Antes de las elecciones presidenciales de 2017, un dirigente sindical francés leyó en una ­reunión las propuestas económicas lepenistas sin decir de dónde venían y cosechó un aplauso entusiasta: jubilación temprana, mejores salarios, proteccionismo, ruptura con el corsé liberal de la Unión Europea.

La otra ultraderecha apuesta por lo contrario: reducción de impuestos a los más ricos y medidas ultraliberales, a veces camufladas bajo un barullo de promesas contradictorias entre sí. Es el caso del trumpismo en Estados Unidos y de Vox en España. Lo que ofrecen, en materia económica, es casi calcado a lo que aplicó, por no decir perpetró, el general Augusto Pinochet en Chile, bajo la tutela de la escuela monetarista de Chicago. Modelos parecidos fueron los de la Junta Militar argentina o el tardofranquismo.

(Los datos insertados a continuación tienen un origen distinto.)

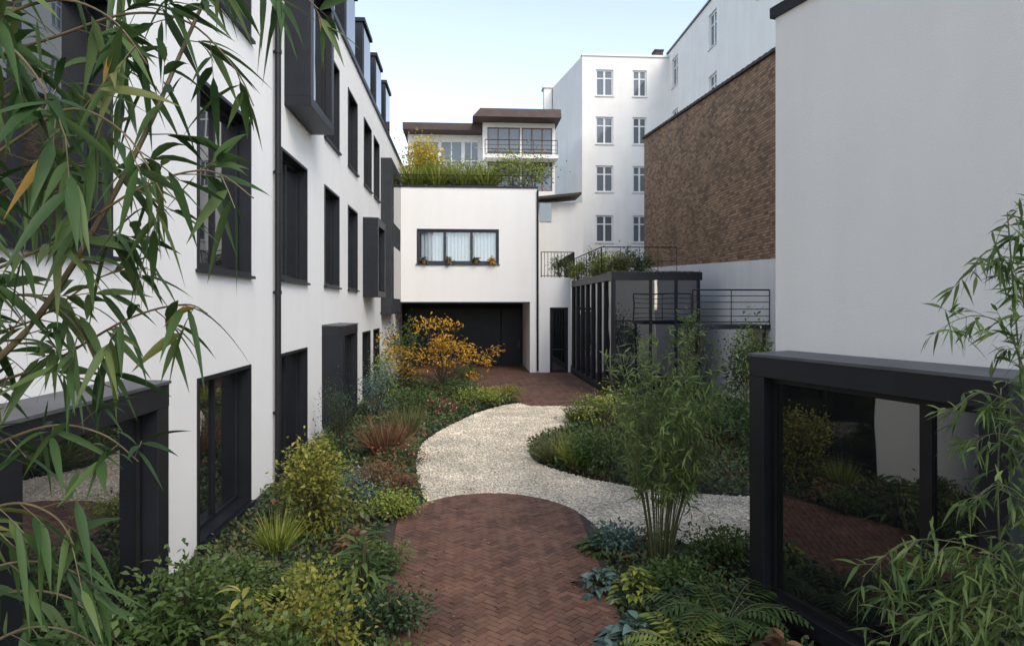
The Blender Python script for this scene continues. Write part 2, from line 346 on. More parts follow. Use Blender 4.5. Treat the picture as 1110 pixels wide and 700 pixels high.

Se trata de un fenómeno curioso. Y nadie se ha preocupado por darles a las dos ultraderechas nombres distintos. Quizá porque ambas ultraderechas se entienden perfectamente y no encuentran diferencias entre sí. Eso se debe a que en realidad no las hay. Ambas son oportunistas en materia de economía (como están comprobando los taxistas madrileños) porque sus intereses reales están en otra parte: en la destrucción del Estado liberal y del sistema establecido en Occidente después de 1945. Quieren levantar muros, rechazar al diferente y recuperar los caudillismos fuertes y providencialistas.

Lo suyo, por tanto, es no escucharlos cuando hablan de números. Dicen cualquier cosa. Quien quiera darles el voto, que no lo haga por razones económicas. O se llevará una sorpresa desagradable.